CML confirms flagging demand

However demand for remortgages remained buoyant at £11.1 billion - higher than in August 2007 (£11 billion) and in September 2006 (£10 billion).

The strength of buy-to-let has also helped sustain other lending, which totalled to £6.8 billion, the same as in August but higher than in September 2006 (£5.3 billion).

The increase in borrowing costs in September reinforced a trend which began in early summer, and reflected the Bank of England's decision to raise rates in May and July. But the main effects of tougher conditions in funding and credit markets only began to affect mortgage approvals in October, so today's figures reflect conditions before the problems associated with Northern Rock emerged.

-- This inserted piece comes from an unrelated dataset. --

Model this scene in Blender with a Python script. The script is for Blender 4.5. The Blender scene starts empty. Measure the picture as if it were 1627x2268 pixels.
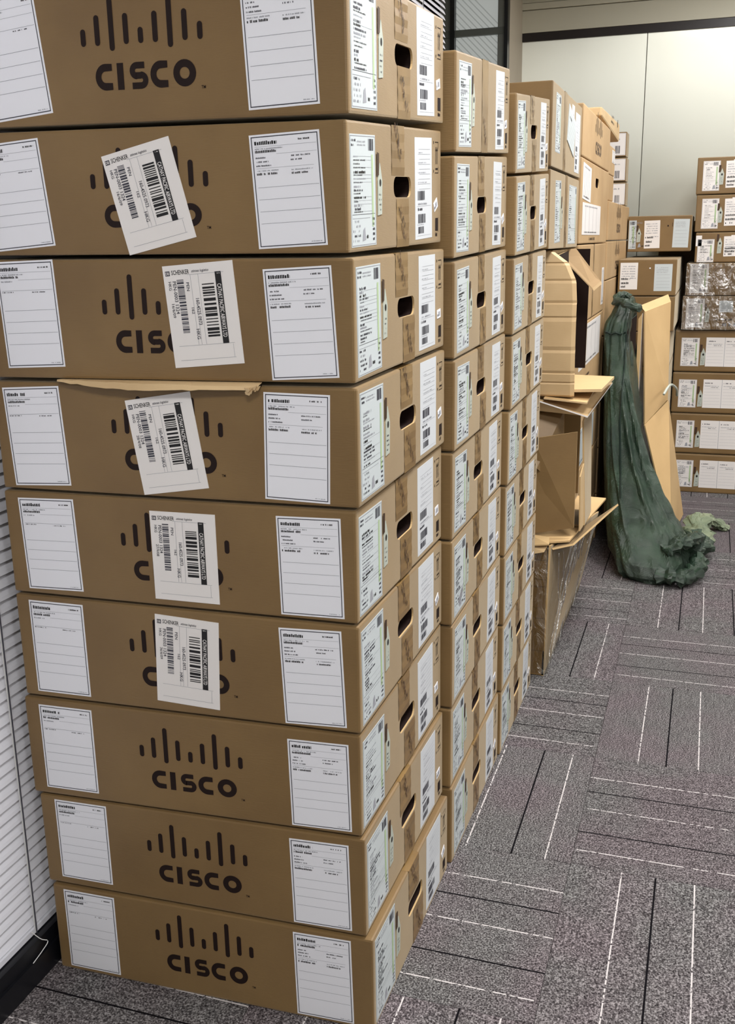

The average mortgage rate was 6.02 per cent in September, compared with 5.91 per cent in August. As a result, affordability worsened for both first-time buyers and movers.

Mortgage interest payments consumed 20.4 per cent of income for first-time buyers (up from 20 per cent in August) and 17.5 per cent for movers (up from 17.3 per cent in August). Borrowing by both groups declined in September.

There were 28,400 loans to first-time buyers, worth £3.8 billion (compared with 34,800, worth £4.7 billion, in August). And movers took out 52,400 loans, worth £8.9 billion (compared with 68,000, worth £11.5 billion, in August).

Commenting on the figures, the CML's director general Michael Coogan said: "The data shows that higher interest rates are now beginning to slow the housing market, in line with our recently published forecasts.

"Looking forward, we expect remortgaging to continue to hold up as borrowers coming off fixed rate deals look to re-finance. However, market conditions may mean that mortgage customers see an increase in costs, and the Bank of England's decision not to reduce rates earlier this month will have disappointed many borrowers.

"Looking forward, affordability is likely to continue to constrain buying activity, which we expect to remain subdued. But rates have now reached their peak and a move downwards will help ease some of the pressure on household finances."